In this context, the opportunistic revelation by Mbadi's PA holds them to account, however peripheral that may appear. It is opportunistic because the story may be meant to divert attention from other viable theories that may point to government quarters as suspects in the tragedy.

My argument will not be complete without providing an illustration of how good performance by a competent public servant has forestalled death. Such officers are many, I am quite certain.

Way back in 2017, I fore-ran Raila Odinga's last rally in Tononoka, Mombasa. I was being driven by my cousin. One of the tires on our car had a crack, and so I instructed the driver to keep within 100km/hour. He instead kept speeding beyond that limit till we got a tire burst and rolled three times.

Before Hon John Michuki reformed the transport system begining 2003, I never applied seat belts in vehicles, including personal ones. When this accident happened in 2017, I had accepted the culture of belting up whenever I was travelling. Despite rolling three times, we survived without injuries.

My driver and I are alive today because we had belted when we rolled three times. I am alive because Michuki was an effective, no-nonsense, thorough Minister for Transport. Despite his homeguard history during the colonial period, his efficiency as Minister saved my life.

Anyone can tell what Michuki would have done if he was still running the transport docket in our times. The helicopters that have been dropping from the skies killing Kenyans would not be in operation. All of them and the officials managing them would have been axed. The one that killed Ng'eno would not have been in the yard - and would have saved the six lives we lost.

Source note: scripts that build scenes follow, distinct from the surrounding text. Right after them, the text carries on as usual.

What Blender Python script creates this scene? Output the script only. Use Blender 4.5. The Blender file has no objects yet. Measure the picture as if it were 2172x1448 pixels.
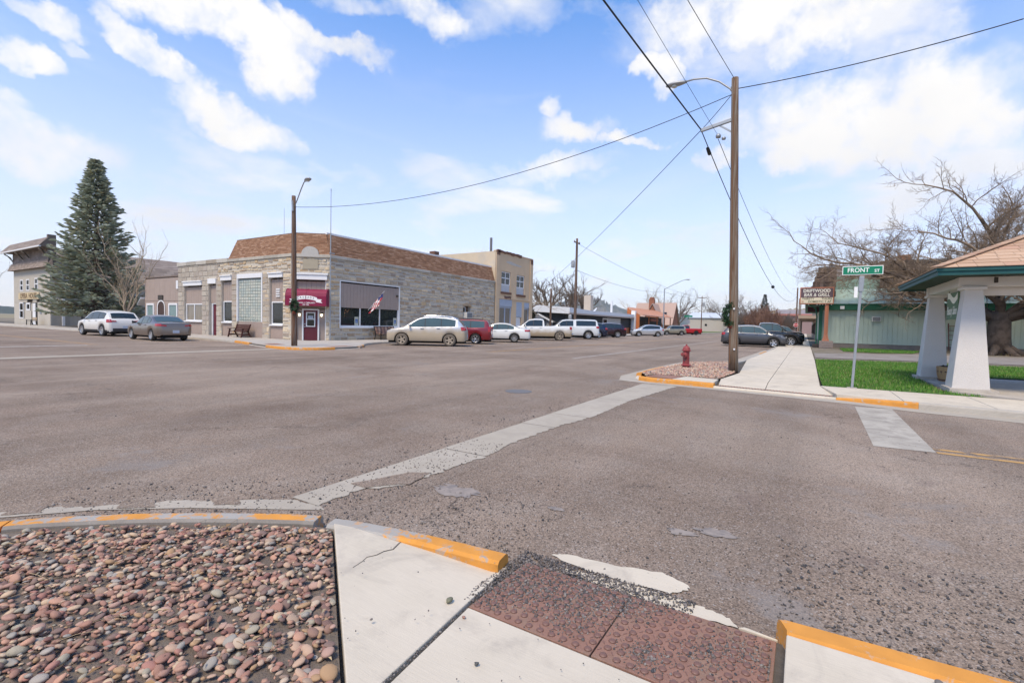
import bpy, bmesh, math, random
import numpy as np
from mathutils import Vector, Matrix

random.seed(7)
S = bpy.context.scene
COL = S.collection
rad = math.radians
PI = math.pi

# ------------------------------------------------------------------ camera
# world axes: +X runs along the main street away from the camera, +Y along the cross street to the left
cam_d = bpy.data.cameras.new('camera'); cam = bpy.data.objects.new('camera', cam_d); COL.objects.link(cam)
cam_d.sensor_fit = 'HORIZONTAL'; cam_d.sensor_width = 36.0; cam_d.lens = 16.857
cam_d.clip_start = 0.05; cam_d.clip_end = 20000
yaw, pit, rol = 0.548348, -0.036075, 0.0218067
fw = Vector((math.cos(yaw)*math.cos(pit), math.sin(yaw)*math.cos(pit), math.sin(pit)))
rt = Vector((math.sin(yaw), -math.cos(yaw), 0)); up = rt.cross(fw)
r2 = rt*math.cos(rol)+up*math.sin(rol); u2 = up*math.cos(rol)-rt*math.sin(rol)
cam.matrix_world = Matrix(((r2.x, u2.x, -fw.x, 0), (r2.y, u2.y, -fw.y, 0), (r2.z, u2.z, -fw.z, 1.5), (0, 0, 0, 1)))
S.camera = cam

# ------------------------------------------------------------------ view, sun
S.view_settings.view_transform = 'Standard'; S.view_settings.look = 'None'
S.view_settings.exposure = 1.09; S.view_settings.gamma = 1.0
SUN_AZ = math.atan2(-0.04, -0.99); SUN_EL = rad(57)
sd = Vector((math.cos(SUN_AZ)*math.cos(SUN_EL), math.sin(SUN_AZ)*math.cos(SUN_EL), math.sin(SUN_EL)))
sun_d = bpy.data.lights.new('sun', 'SUN'); sun = bpy.data.objects.new('sun', sun_d); COL.objects.link(sun)
sun_d.energy = 2.0; sun_d.angle = rad(20); sun_d.color = (1.0, 0.84, 0.63)
sun.rotation_euler = sd.to_track_quat('Z', 'Y').to_euler(); sun.location = sd*60

# ------------------------------------------------------------------ node helpers
def nd(nt, t, **kw):
    n = nt.nodes.new(t)
    for k, v in kw.items():
        if k == 'ins':
            for i, val in v.items(): n.inputs[i].default_value = val
        else: setattr(n, k, v)
    return n
def math_n(nt, op, a, b=None, c=None, clamp=False):
    n = nt.nodes.new('ShaderNodeMath'); n.operation = op; n.use_clamp = clamp
    for i, v in enumerate((a, b, c)):
        if v is None: continue
        if hasattr(v, 'default_value') or hasattr(v, 'links'): nt.links.new(v, n.inputs[i])
        else: n.inputs[i].default_value = v
    return n.outputs[0]
def maprange(nt, v, a, b, c=0.0, d=1.0, smooth=False):
    n = nt.nodes.new('ShaderNodeMapRange'); n.clamp = True
    if smooth: n.interpolation_type = 'SMOOTHSTEP'
    nt.links.new(v, n.inputs[0])
    for i, x in enumerate((a, b, c, d)): n.inputs[1+i].default_value = x
    return n.outputs[0]
def mixc(nt, f, a, b, blend='MIX'):
    n = nt.nodes.new('ShaderNodeMix'); n.data_type = 'RGBA'; n.blend_type = blend; n.clamp_factor = True
    for i, v in ((0, f), (6, a), (7, b)):
        if hasattr(v, 'links'): nt.links.new(v, n.inputs[i])
        else: n.inputs[i].default_value = v if i == 0 else (tuple(v)+(1,))[:4]
    return n.outputs[2]
def noise(nt, vec, scale, detail=4.0, rough=0.55, dist=0.0):
    n = nd(nt, 'ShaderNodeTexNoise', ins={'Scale': scale, 'Detail': detail, 'Roughness': rough, 'Distortion': dist})
    if vec is not None: nt.links.new(vec, n.inputs['Vector'])
    return n.outputs['Fac']

# ------------------------------------------------------------------ world: clear-sky texture with drifting cloud
W = bpy.data.worlds.new('World'); S.world = W; W.use_nodes = True
nt = W.node_tree; nt.nodes.clear()
out = nd(nt, 'ShaderNodeOutputWorld'); bg = nd(nt, 'ShaderNodeBackground')
nt.links.new(bg.outputs[0], out.inputs[0])
sky = nd(nt, 'ShaderNodeTexSky', sky_type='NISHITA', sun_disc=False, sun_elevation=SUN_EL, sun_rotation=math.atan2(sd.x, sd.y), altitude=1000, air_density=1.0, dust_density=0.6, ozone_density=1.6)
tc = nd(nt, 'ShaderNodeTexCoord'); dvec = tc.outputs['Generated']
sx = nd(nt, 'ShaderNodeSeparateXYZ'); nt.links.new(dvec, sx.inputs[0])
az = math_n(nt, 'ARCTAN2', sx.outputs[1], sx.outputs[0])
el = math_n(nt, 'ARCSINE', sx.outputs[2])
# turbulent offsets make the cloud outlines ragged
nz1 = nd(nt, 'ShaderNodeTexNoise', ins={'Scale': 5.0, 'Detail': 7.0, 'Roughness': 0.6}); nt.links.new(dvec, nz1.inputs['Vector'])
sep = nd(nt, 'ShaderNodeSeparateColor'); nt.links.new(nz1.outputs['Color'], sep.inputs[0])
azd = math_n(nt, 'ADD', az, math_n(nt, 'MULTIPLY', math_n(nt, 'SUBTRACT', sep.outputs[0], 0.5), 0.26))
eld = math_n(nt, 'ADD', el, math_n(nt, 'MULTIPLY', math_n(nt, 'SUBTRACT', sep.outputs[1], 0.5), 0.20))
CLOUDS = [(1.093, 0.48, 0.162, 0.038, 0, 1), (1.004, 0.448, 0.054, 0.052, 0, 1), (1.186, 0.403, 0.075, 0.018, 0.55, 0.85), (0.924, 0.498, 0.091, 0.018, 0.3, 0.8), (1.068, 0.329, 0.077, 0.034, 0.25, 1), (1.335, 0.352, 0.036, 0.013, 0.35, 0.75), (1.334, 0.415, 0.048, 0.017, 0.2, 0.8), (1.326, 0.257, 0.094, 0.029, 0.15, 0.7), (0.734, 0.539, 0.07, 0.026, 0.3, 0.85), (0.83, 0.554, 0.08, 0.016, 0, 0.6), (0.027, 0.512, 0.238, 0.059, -0.05, 1), (0.197, 0.49, 0.076, 0.035, 0.2, 0.7), (-0.036, 0.346, 0.175, 0.071, 0.1, 1.05), (-0.159, 0.307, 0.073, 0.056, 0.25, 1), (0.061, 0.295, 0.061, 0.027, 0, 0.85), (0.41, 0.375, 0.071, 0.025, 0.1, 0.8), (0.274, 0.456, 0.029, 0.021, 0, 0.85), (0.479, 0.413, 0.033, 0.016, 0.5, 0.7), (0.311, 0.348, 0.037, 0.012, 0, 0.75), (0.19, 0.308, 0.036, 0.021, 0, 0.8), (0.465, 0.304, 0.125, 0.024, 0, 0.65), (1.34, 0.293, 0.029, 0.015, 0.3, 0.7), (1.299, 0.382, 0.021, 0.012, 0.2, 0.55), (-0.108, 0.426, 0.073, 0.025, 0.0, 0.6), (-0.227, 0.295, 0.02, 0.016, 0, 0.8)]
acc = None
for (ca, ce, ra, re, tilt, amp) in CLOUDS:
    da = math_n(nt, 'SUBTRACT', azd, ca); de = math_n(nt, 'SUBTRACT', eld, ce)
    c, s = math.cos(tilt), math.sin(tilt)
    u = math_n(nt, 'MULTIPLY_ADD', da, c/ra, math_n(nt, 'MULTIPLY', de, s/ra))
    v = math_n(nt, 'MULTIPLY_ADD', de, c/re, math_n(nt, 'MULTIPLY', da, -s/re))
    r = math_n(nt, 'ADD', math_n(nt, 'MULTIPLY', u, u), math_n(nt, 'MULTIPLY', v, v))
    g = math_n(nt, 'MULTIPLY', maprange(nt, r, 0.0, 2.6, 1.0, 0.0, True), amp)
    acc = g if acc is None else math_n(nt, 'MAXIMUM', acc, g)
# scattered small cloud everywhere else, on a flat layer overhead
inv = math_n(nt, 'DIVIDE', 1.0, math_n(nt, 'ADD', math_n(nt, 'MAXIMUM', sx.outputs[2], 0.0), 0.16))
cmb = nd(nt, 'ShaderNodeCombineXYZ')
nt.links.new(math_n(nt, 'MULTIPLY', sx.outputs[0], inv), cmb.inputs[0]); nt.links.new(math_n(nt, 'MULTIPLY', sx.outputs[1], inv), cmb.inputs[1])
layer = noise(nt, cmb.outputs[0], 1.15, 9.0, 0.58, 0.2)
wisp = noise(nt, cmb.outputs[0], 0.55, 8.0, 0.66, 1.2)
cover = math_n(nt, 'MAXIMUM', math_n(nt, 'MULTIPLY', maprange(nt, layer, 0.52, 0.66), 1.0), math_n(nt, 'MULTIPLY', maprange(nt, wisp, 0.48, 0.76), 0.35))
fine = noise(nt, dvec, 16.0, 6.0, 0.6)
dens = math_n(nt, 'MULTIPLY', acc, math_n(nt, 'MULTIPLY_ADD', fine, 2.2, 0.0))
mask = math_n(nt, 'MAXIMUM', maprange(nt, dens, 0.12, 1.15, 0.0, 1.0, True), math_n(nt, 'MULTIPLY', cover, 0.85))
hz = math_n(nt, 'MULTIPLY', math_n(nt, 'POWER', maprange(nt, el, 0.0, 0.66, 1.0, 0.0), 1.25), 0.93)
base = nd(nt, 'ShaderNodeVectorMath', operation='SCALE'); nt.links.new(sky.outputs[0], base.inputs[0]); base.inputs['Scale'].default_value = 0.12
tint = mixc(nt, 1.0, base.outputs[0], (0.40, 0.90, 1.28), 'MULTIPLY')
c1 = mixc(nt, hz, tint, (0.50, 0.452, 0.435))
under = noise(nt, dvec, 3.2, 4.0, 0.5)
ccol = mixc(nt, maprange(nt, under, 0.42, 0.72), (0.50, 0.492, 0.482), (0.40, 0.40, 0.412))
c2 = mixc(nt, mask, c1, ccol)
# below the horizon only the ground is seen; keep it a neutral ground tone
c3 = mixc(nt, maprange(nt, sx.outputs[2], -0.04, 0.0), (0.16, 0.15, 0.14), c2)
nt.links.new(c3, bg.inputs[0]); bg.inputs[1].default_value = 1.0
W.cycles.sampling_method = 'MANUAL'; W.cycles.sample_map_resolution = 512

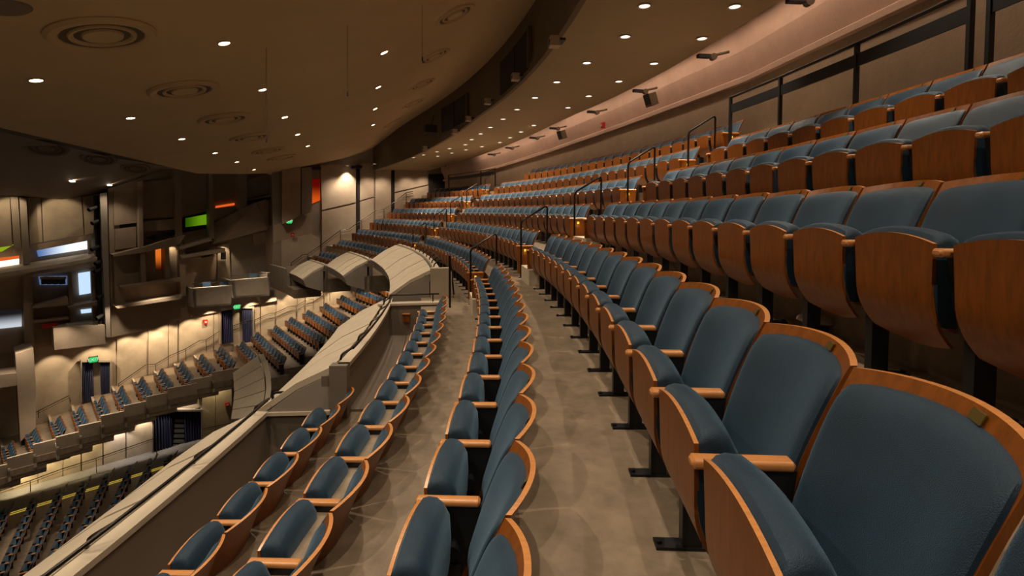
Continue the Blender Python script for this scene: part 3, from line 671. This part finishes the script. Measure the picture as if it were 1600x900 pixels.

Incompetence by its very nature is a threat in every respect, and that includes physical safety to a country's citizens. I am inclined to think that the helicopter crash in which six people lost their lives may have had something to do with incompetent officers in the transport sector.

Truth be told, incompetence concerns stretch beyond our borders, especially when we delve into the quality and sources of the helicopters. Reportedly, the majority of the machines that litter our airspace belong to an age that is thirty to forty years gone by.

A gubernatorial aspirant in my county has had one of these second-hand gadgets until something went wrong. It was repossessed. The games we play with vehicles from Dubai, which we gladly refer to as x-Japan, have found their way into the delicate business of aviation, which is more risky to human life. A second-hand vehicle from Dubai will serve and stall on the Road. A scrap chopper from Europe's dust bin will stall in the air and begin to drop down into a crash, killing all on board. Appropriate rules and regulations are required for the safety of our national airspace.

If we had a people-welfare-centered government, I believe Ng'eno and his team would still be with us. Let the principled Ng'eno take leave, but we as a nation have some homework to do.